** PROBLEM TO SOLVE **
Find each line with the string "picture" and copy it.

** GIVEN INFORMATION **
|---|
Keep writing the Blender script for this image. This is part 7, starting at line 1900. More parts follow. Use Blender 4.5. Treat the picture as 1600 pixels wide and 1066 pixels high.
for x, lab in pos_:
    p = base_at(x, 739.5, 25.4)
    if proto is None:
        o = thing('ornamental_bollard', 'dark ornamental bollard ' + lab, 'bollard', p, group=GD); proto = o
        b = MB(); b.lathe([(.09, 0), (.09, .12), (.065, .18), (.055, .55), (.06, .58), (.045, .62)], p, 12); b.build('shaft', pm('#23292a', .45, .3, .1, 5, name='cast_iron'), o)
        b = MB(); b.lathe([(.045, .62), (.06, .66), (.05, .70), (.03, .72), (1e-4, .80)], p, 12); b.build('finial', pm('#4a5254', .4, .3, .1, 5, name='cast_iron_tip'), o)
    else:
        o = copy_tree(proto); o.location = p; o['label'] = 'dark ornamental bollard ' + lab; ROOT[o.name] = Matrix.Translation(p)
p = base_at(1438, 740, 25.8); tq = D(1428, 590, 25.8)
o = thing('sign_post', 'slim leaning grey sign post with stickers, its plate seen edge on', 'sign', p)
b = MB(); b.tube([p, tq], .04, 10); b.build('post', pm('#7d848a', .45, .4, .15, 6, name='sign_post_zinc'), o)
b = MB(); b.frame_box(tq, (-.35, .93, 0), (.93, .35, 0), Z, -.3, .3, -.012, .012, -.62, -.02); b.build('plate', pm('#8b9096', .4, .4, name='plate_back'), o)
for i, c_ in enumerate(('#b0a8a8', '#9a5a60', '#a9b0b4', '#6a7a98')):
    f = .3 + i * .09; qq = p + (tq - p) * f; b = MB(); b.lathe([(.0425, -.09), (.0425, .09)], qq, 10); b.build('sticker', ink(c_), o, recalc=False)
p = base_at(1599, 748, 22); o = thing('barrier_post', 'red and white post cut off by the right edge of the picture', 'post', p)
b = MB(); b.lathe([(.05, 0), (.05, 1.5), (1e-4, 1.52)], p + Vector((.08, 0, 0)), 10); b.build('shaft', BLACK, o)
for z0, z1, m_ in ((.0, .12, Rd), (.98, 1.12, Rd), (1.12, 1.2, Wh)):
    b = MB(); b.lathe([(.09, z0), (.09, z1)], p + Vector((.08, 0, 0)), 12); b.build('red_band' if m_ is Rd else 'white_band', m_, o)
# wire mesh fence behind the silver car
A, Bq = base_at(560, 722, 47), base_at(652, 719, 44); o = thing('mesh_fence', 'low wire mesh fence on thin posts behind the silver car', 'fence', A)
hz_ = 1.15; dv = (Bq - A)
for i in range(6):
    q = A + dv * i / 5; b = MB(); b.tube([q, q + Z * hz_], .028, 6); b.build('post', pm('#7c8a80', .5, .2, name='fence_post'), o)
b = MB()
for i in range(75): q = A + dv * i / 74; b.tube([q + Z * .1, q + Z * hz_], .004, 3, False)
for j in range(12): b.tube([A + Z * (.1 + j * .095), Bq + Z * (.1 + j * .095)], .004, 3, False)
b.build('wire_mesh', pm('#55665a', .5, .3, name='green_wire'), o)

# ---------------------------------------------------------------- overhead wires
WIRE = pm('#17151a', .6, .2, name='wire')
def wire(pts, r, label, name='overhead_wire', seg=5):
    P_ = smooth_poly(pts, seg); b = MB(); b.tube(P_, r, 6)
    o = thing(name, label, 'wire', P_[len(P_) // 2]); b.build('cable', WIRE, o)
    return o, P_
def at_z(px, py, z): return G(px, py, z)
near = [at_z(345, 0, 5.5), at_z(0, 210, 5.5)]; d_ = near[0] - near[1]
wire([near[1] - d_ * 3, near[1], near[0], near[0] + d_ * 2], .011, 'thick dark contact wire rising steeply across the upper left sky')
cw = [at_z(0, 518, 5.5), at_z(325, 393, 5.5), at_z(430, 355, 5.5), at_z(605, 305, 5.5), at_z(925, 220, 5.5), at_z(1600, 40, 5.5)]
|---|
** COMPLETED TASK **
Keep writing the Blender script for this image. This is part 7, starting at line 1900. More parts follow. Use Blender 4.5. Treat the picture as 1600 pixels wide and 1066 pixels high.
p = base_at(1599, 748, 22); o = thing('barrier_post', 'red and white post cut off by the right edge of the picture', 'post', p)